→ **TASK DETAILS**: Beginning with the line that contains "Recreate this scene", retype the entries below exactly, ending with the line that contains "COL = S.collection". Leave out any pictures.

→ **LISTED ENTRIES**:

──────────

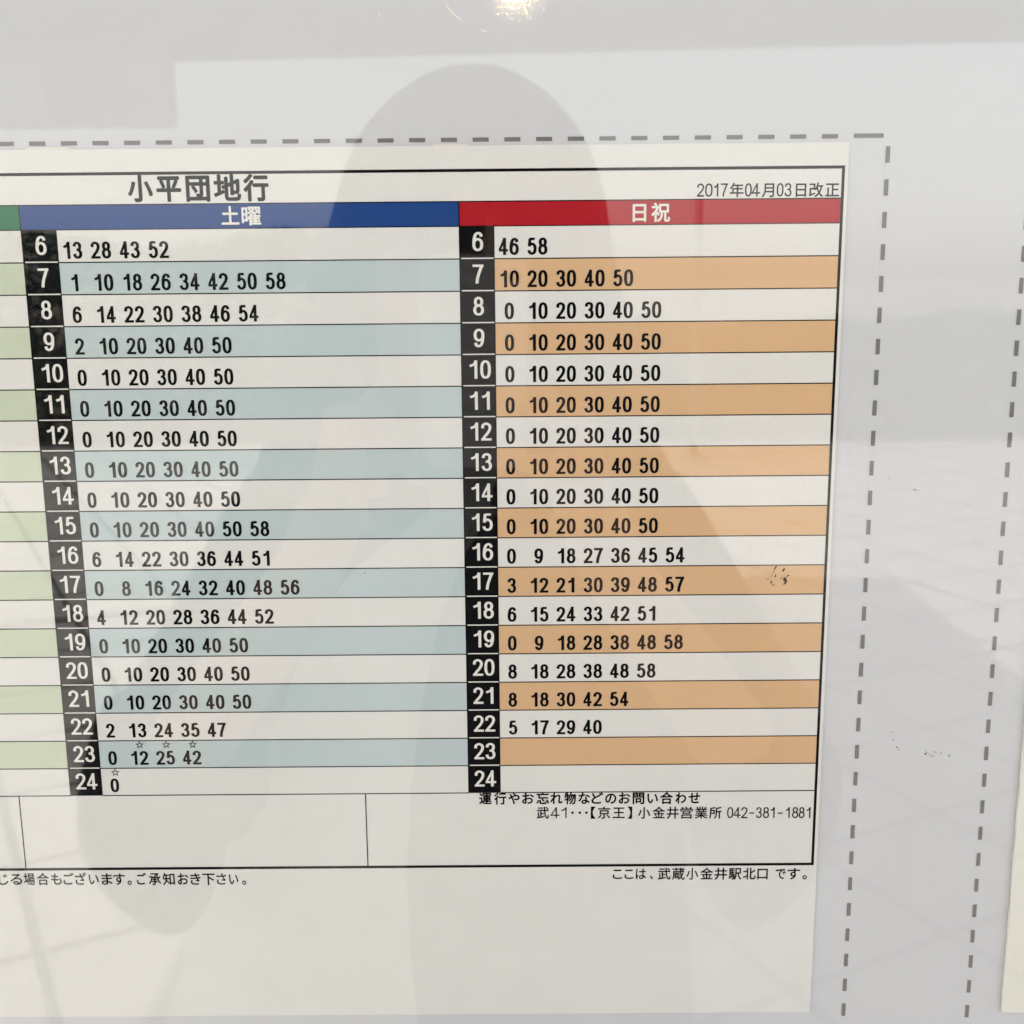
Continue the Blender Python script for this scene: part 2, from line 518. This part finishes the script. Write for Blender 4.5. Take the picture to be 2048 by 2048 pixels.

──────────

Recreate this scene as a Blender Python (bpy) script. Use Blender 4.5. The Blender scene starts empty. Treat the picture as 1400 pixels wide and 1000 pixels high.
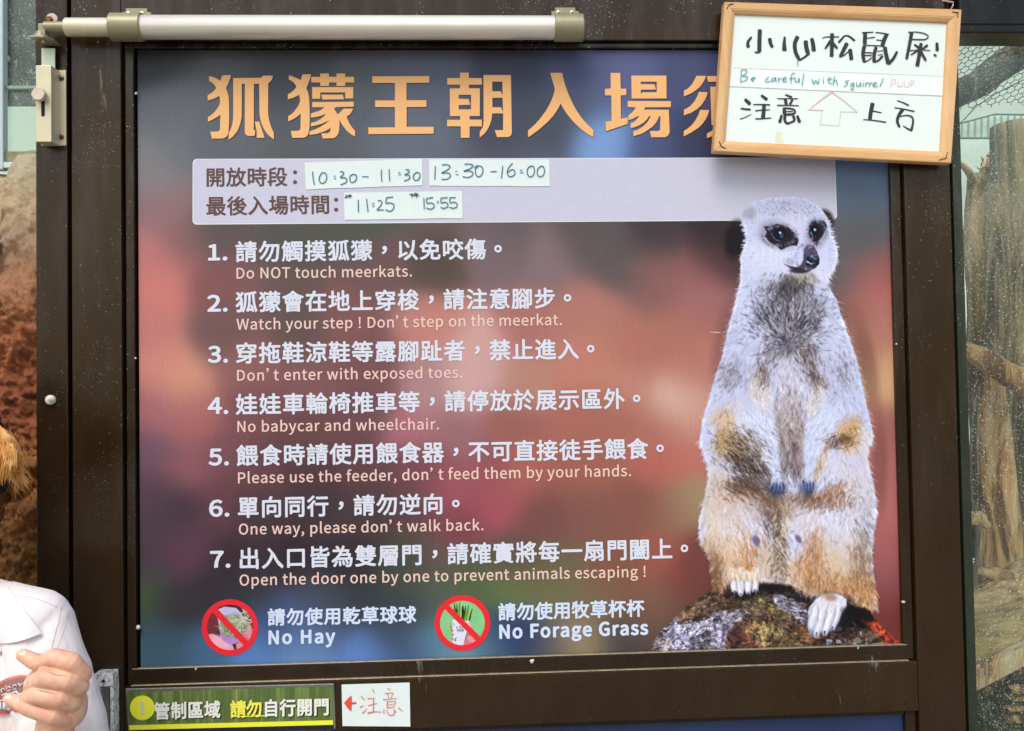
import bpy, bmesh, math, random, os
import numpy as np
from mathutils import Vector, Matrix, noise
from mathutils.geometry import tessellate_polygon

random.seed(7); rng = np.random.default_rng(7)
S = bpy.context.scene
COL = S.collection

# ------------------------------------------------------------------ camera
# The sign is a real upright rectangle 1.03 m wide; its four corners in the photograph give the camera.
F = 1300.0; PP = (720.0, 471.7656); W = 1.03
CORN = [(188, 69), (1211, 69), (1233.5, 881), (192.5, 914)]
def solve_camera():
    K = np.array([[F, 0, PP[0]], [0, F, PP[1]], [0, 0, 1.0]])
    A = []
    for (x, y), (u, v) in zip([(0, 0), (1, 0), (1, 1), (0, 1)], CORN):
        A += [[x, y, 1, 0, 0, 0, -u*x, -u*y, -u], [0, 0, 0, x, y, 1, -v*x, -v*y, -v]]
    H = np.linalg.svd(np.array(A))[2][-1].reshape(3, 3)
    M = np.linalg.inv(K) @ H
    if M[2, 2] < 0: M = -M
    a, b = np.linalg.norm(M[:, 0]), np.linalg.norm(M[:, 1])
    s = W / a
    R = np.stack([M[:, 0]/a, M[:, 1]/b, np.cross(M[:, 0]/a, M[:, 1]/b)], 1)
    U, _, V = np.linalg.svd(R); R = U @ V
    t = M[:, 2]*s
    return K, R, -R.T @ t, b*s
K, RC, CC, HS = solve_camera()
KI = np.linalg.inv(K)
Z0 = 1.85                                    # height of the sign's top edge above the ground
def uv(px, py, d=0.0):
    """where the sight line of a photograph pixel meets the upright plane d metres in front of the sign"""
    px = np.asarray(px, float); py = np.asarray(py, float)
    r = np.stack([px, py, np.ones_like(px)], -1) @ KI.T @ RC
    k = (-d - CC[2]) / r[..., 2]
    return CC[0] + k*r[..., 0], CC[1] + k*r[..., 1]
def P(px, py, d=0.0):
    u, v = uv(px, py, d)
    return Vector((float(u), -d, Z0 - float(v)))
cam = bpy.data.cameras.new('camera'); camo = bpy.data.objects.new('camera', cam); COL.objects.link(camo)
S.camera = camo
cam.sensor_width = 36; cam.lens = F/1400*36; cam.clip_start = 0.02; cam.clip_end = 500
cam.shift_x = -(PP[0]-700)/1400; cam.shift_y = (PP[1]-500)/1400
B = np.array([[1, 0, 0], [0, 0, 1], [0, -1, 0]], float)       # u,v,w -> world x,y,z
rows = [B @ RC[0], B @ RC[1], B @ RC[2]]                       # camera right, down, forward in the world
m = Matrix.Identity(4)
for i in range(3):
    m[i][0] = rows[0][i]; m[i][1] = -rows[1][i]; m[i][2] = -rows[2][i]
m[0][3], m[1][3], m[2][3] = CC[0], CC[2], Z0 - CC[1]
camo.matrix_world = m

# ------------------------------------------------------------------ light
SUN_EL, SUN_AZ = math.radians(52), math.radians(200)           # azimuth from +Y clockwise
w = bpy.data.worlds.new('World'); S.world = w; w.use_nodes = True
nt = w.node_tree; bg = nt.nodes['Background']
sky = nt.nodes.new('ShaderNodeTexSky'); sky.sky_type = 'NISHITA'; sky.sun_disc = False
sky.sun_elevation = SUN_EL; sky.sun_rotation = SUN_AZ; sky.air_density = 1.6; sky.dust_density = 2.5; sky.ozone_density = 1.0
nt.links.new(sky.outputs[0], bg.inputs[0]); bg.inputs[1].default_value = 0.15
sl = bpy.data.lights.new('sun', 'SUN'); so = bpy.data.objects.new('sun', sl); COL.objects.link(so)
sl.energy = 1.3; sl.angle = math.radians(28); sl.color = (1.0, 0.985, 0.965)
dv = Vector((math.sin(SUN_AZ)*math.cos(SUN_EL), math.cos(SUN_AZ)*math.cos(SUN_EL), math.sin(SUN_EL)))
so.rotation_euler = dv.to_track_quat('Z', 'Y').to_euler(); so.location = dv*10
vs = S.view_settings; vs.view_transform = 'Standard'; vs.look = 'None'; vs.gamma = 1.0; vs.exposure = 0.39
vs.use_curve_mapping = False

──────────

→ **FULL RESPONSE**:
Recreate this scene as a Blender Python (bpy) script. Use Blender 4.5. The Blender scene starts empty. Treat the picture as 1400 pixels wide and 1000 pixels high.
import bpy, bmesh, math, random, os
import numpy as np
from mathutils import Vector, Matrix, noise
from mathutils.geometry import tessellate_polygon

random.seed(7); rng = np.random.default_rng(7)
S = bpy.context.scene
COL = S.collection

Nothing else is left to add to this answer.